Taken from WSASend's doumentation at MSDN:
lpBuffers [in]
A pointer to an array of WSABUF structures. Each WSABUF structure contains a pointer to a buffer and the length, in bytes, of the buffer. For a Winsock application, once the WSASend function is called, the system owns these buffers and the application may not access them. This array must remain valid for the duration of the send operation.
Ok, can you see the bold text? That's the unclear spot!
I can think of two translations for this line (might be something else, you name it):
Translation 1 - "buffers" refers to the OVERLAPPED structure that I pass this function when calling it. I may reuse the object again only when getting a completion notification about it.

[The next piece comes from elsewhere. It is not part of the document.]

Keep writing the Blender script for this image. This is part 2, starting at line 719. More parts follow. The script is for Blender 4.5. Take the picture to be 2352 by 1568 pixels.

Translation 2 - "buffers" refer to the actual buffers, those with the data I'm sending. If the WSABUF object points to one buffer, then I cannot touch this buffer until the operation is complete.
Can anyone tell what's the right interpretation to that line?
And..... If the answer is the second one - how would you resolve it?
Because to me it implies that for each and every data/buffer I'm sending I must retain a copy of it at the sender side - thus having MANY "pending" buffers (in different sizes) on an high traffic application, which really going to hurt "scalability".
Statement 1:
In addition to the above paragraph (the "And...."), I thought that IOCP copies the data to-be-sent to it's own buffer and sends from there, unless you set SO_SNDBUF to zero.
Statement 2:
I use stack-allocated buffers (you know, something like char cBuff[1024];
at the function body - if the translation to the main question is the second option (i.e buffers must stay as they are until the send is complete), then... that really screws things up big-time! Can you think of a way to resolve it? (I know, I asked it in other words above).